While Nathaniel sawed away on cello with Snyder watching closely, I read the card sent by his sister, Jennifer.

"Our mother would be so proud of all the attention you are getting because of your talent," it began. "I know Momma is smiling from heaven because she is so happy to know you have a place to lay your head."

Someone had sent Nathaniel a yearbook from Juilliard, where he was studying more than 30 years ago when his illness struck. But the book was still sealed in plastic wrap.

"I don't want to open it," Nathaniel said. "I want to imagine what it would be like to be back at my school."

Mark Ragins, a psychiatrist at the Village in Long Beach, is one of the first people I talked to for guidance after meeting Nathaniel early this year. I checked back with him last week and he said Nathaniel's progress is impressive, but he's probably got one more big hurdle to jump before agreeing to come in off the streets.

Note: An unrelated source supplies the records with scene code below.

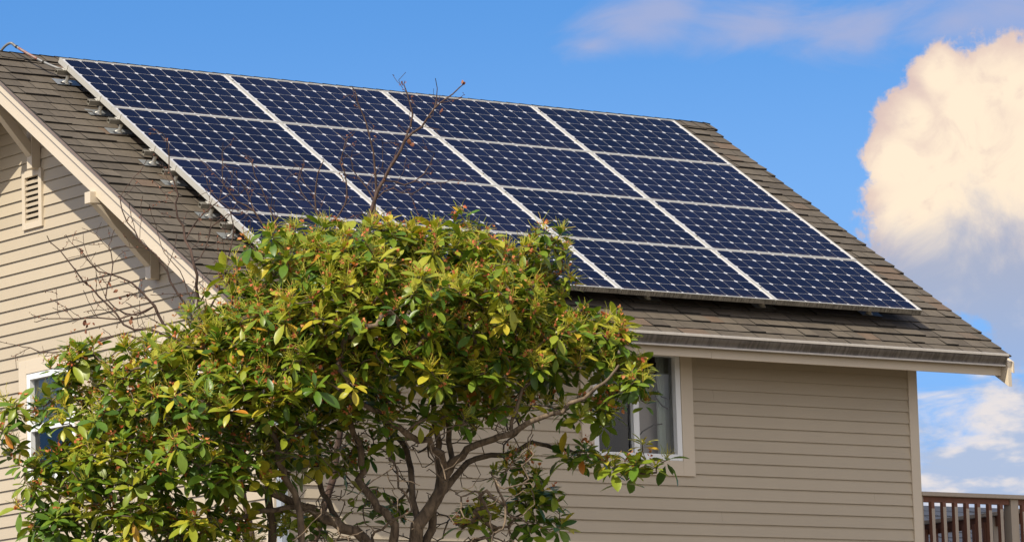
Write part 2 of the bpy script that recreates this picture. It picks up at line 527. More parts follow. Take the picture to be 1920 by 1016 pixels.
def siding(P, a_rng, z_lo, z_hi, holes, seams=True):
    """P(a, z, out) -> point; a_rng(z) -> (a0, a1)"""
    mb = MB()
    k0 = math.floor((ZB0 - z_hi) / PITCH_SID) - 1
    k1 = math.ceil((ZB0 - z_lo) / PITCH_SID) + 1
    for k in range(k0, k1):
        zb = ZB0 - k * PITCH_SID; zt = zb + PITCH_SID
        tt = random.random()
        def out(z): return 0.0165 - 0.0145 * (z - zb) / PITCH_SID
        cuts = sorted({max(zb, z_lo), min(zt, z_hi)} | {h[i] for h in holes for i in (2, 3) if zb < h[i] < zt})
        js = []
        if seams:
            a = random.uniform(-9, -2)
            while a < 9:
                a += random.uniform(4.5, 9.0); js.append(a)
        for z0, z1 in zip(cuts[:-1], cuts[1:]):
            if z1 - z0 < 1e-5: continue
            A0, B0 = a_rng(z0); A1, B1 = a_rng(z1)
            if B0 <= A0: continue
            if B1 < A1: A1 = B1 = (A1 + B1) / 2
            iv = [(A0, B0, A1, B1)]
            zm = (z0 + z1) / 2
            brk = [(h[0], h[1]) for h in holes if h[2] < zm < h[3]] + [(j - 0.0005, j + 0.0005) for j in js]
            for h0, h1 in brk:
                nv = []
                for (p, q_, r, s) in iv:
                    if max(p, r) < h0 and min(q_, s) > h1:
                        nv += [(p, h0, r, h0), (h1, q_, h1, s)]
                    elif h0 <= max(p, r) and h1 >= min(q_, s): pass
                    else: nv.append((p, q_, r, s))
                iv = nv
            for (p, q_, r, s) in iv:
                mb.poly([P(p, z0, out(z0)), P(q_, z0, out(z0)), P(s, z1, out(z1)), P(r, z1, out(z1))], 0, tt)
                if abs(z1 - zt) < 1e-6 and z_hi - zt > 0.03:      # tongue running up behind the next board
                    mb.poly([P(r, z1, out(z1)), P(s, z1, out(z1)), P(s, z1 + 0.022, 0.0005), P(r, z1 + 0.022, 0.0005)], 0, tt)
                if abs(z0 - zb) < 1e-6:
                    mb.poly([P(p, z0, 0.0125), P(q_, z0, 0.0125), P(q_, z0, 0.0165), P(p, z0, 0.0165)], 0, tt)
                    mb.poly([P(p, z0, 0.0125), P(q_, z0, 0.0125), P(q_, z0 + 0.022, 0.0085), P(p, z0 + 0.022, 0.0085)], 0, tt)
    # dark sheathing just behind the boards
    return mb
def sheath(mb, P, a_rng, z_lo, z_hi, holes, mi=1):
    zs = sorted({z_lo, z_hi} | {h[i] for h in holes for i in (2, 3)} | set(np.linspace(z_lo, z_hi, 12)))
    for z0, z1 in zip(zs[:-1], zs[1:]):
        A0, B0 = a_rng(z0); A1, B1 = a_rng(z1)
        if B1 < A1: A1 = B1 = (A1 + B1) / 2
        iv = [(A0, B0, A1, B1)]; zm = (z0 + z1) / 2
        for h in holes:
            if h[2] < zm < h[3]:
                nv = []
                for (p, q_, r, s) in iv:
                    if max(p, r) < h[0] and min(q_, s) > h[1]: nv += [(p, h[0], r, h[0]), (h[1], q_, h[1], s)]
                    else: nv.append((p, q_, r, s))
                iv = nv
        for (p, q_, r, s) in iv:
            mb.poly([P(p, z0, -0.001), P(q_, z0, -0.001), P(s, z1, -0.001), P(r, z1, -0.001)], mi)

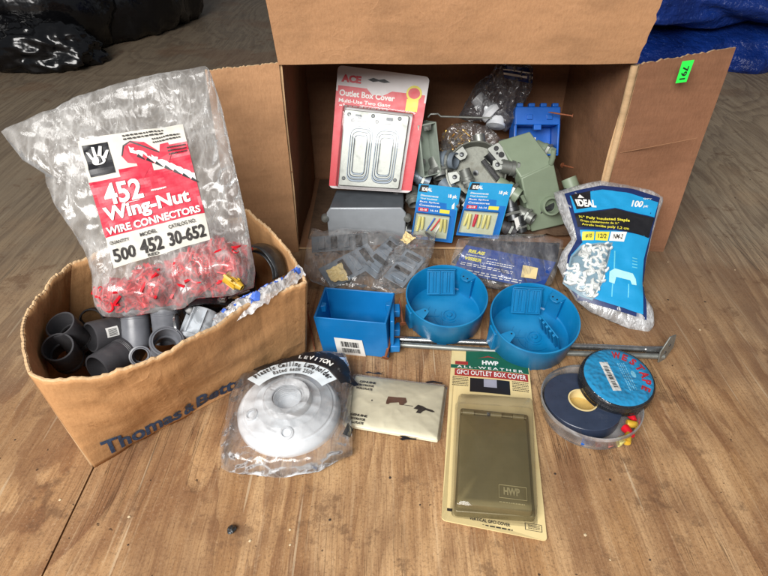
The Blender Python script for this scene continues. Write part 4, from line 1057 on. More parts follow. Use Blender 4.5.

When you're at rock bottom as Nathaniel was, Ragins said — with no friends and a beat-up violin that was missing two strings — you come to appreciate the freedom of having nothing to lose.

"Once you've got something to lose," Ragins said, "it can be scary."

So scary that you try to sabotage the possibility of a better life. In a previous trip to the apartment, Nathaniel told me there was no point in getting too comfortable there, because smokers would get on his nerves, drug dealers would steal his things and incur his wrath, and he'd surely be evicted in time.

And yet here he was, looking very much like a man in his domain, playing the music he loves and glancing every now and then at his mother and Beethoven as if to make sure they were still there.

It was a scene far removed from the one in which I first glimpsed him early this year. He was just another anonymous street bum then, left to fend for himself in a society that discards the mentally ill without shame.

Nathaniel has taught me a great deal this year about the power of art, the mysteries of the mind and the instinct for survival.

I've seen him awaken on cold pavement and lean into the day with dignity, walking Los Angeles in the company of demons and dreams.

When the lesson was done, I put a hand on his shoulder, thanked him for his friendship and wished him a Merry Christmas.